Description of the task:
Extract, unchanged, every line from the top of the material below through the line with "mb.build('edge_trim', gp)", and no more.

>> begin

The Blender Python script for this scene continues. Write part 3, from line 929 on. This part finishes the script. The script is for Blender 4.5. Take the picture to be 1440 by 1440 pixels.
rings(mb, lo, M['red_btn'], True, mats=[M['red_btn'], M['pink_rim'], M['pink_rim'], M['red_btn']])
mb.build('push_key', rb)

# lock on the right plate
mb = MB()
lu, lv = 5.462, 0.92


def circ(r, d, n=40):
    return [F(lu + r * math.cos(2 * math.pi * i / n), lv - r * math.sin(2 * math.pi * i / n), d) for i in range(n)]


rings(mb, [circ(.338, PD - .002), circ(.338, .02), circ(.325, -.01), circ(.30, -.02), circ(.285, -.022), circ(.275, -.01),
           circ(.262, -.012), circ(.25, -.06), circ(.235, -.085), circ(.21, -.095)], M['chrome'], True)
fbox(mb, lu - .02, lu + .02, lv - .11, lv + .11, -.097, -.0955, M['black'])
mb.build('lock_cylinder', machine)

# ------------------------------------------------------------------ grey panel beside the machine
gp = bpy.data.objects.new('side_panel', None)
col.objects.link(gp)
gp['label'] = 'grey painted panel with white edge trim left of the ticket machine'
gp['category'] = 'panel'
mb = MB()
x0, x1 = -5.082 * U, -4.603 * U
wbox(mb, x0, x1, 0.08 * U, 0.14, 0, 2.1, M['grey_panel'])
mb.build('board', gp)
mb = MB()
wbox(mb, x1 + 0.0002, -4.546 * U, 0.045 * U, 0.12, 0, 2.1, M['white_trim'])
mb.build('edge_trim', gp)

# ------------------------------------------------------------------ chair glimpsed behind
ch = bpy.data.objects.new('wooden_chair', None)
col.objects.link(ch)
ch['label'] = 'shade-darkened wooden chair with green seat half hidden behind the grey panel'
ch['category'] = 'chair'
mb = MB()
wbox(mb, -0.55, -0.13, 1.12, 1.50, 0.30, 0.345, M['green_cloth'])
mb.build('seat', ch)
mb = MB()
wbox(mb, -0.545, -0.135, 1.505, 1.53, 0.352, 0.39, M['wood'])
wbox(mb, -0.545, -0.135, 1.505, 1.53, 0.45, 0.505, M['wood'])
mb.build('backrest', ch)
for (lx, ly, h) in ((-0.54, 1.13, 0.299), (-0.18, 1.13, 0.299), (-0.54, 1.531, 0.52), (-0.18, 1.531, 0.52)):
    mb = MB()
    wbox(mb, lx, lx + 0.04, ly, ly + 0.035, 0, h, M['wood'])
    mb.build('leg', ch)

>> end

Exercise output:
The Blender Python script for this scene continues. Write part 3, from line 929 on. This part finishes the script. The script is for Blender 4.5. Take the picture to be 1440 by 1440 pixels.
rings(mb, lo, M['red_btn'], True, mats=[M['red_btn'], M['pink_rim'], M['pink_rim'], M['red_btn']])
mb.build('push_key', rb)

# lock on the right plate
mb = MB()
lu, lv = 5.462, 0.92


def circ(r, d, n=40):
    return [F(lu + r * math.cos(2 * math.pi * i / n), lv - r * math.sin(2 * math.pi * i / n), d) for i in range(n)]


rings(mb, [circ(.338, PD - .002), circ(.338, .02), circ(.325, -.01), circ(.30, -.02), circ(.285, -.022), circ(.275, -.01),
           circ(.262, -.012), circ(.25, -.06), circ(.235, -.085), circ(.21, -.095)], M['chrome'], True)
fbox(mb, lu - .02, lu + .02, lv - .11, lv + .11, -.097, -.0955, M['black'])
mb.build('lock_cylinder', machine)

# ------------------------------------------------------------------ grey panel beside the machine
gp = bpy.data.objects.new('side_panel', None)
col.objects.link(gp)
gp['label'] = 'grey painted panel with white edge trim left of the ticket machine'
gp['category'] = 'panel'
mb = MB()
x0, x1 = -5.082 * U, -4.603 * U
wbox(mb, x0, x1, 0.08 * U, 0.14, 0, 2.1, M['grey_panel'])
mb.build('board', gp)
mb = MB()
wbox(mb, x1 + 0.0002, -4.546 * U, 0.045 * U, 0.12, 0, 2.1, M['white_trim'])
mb.build('edge_trim', gp)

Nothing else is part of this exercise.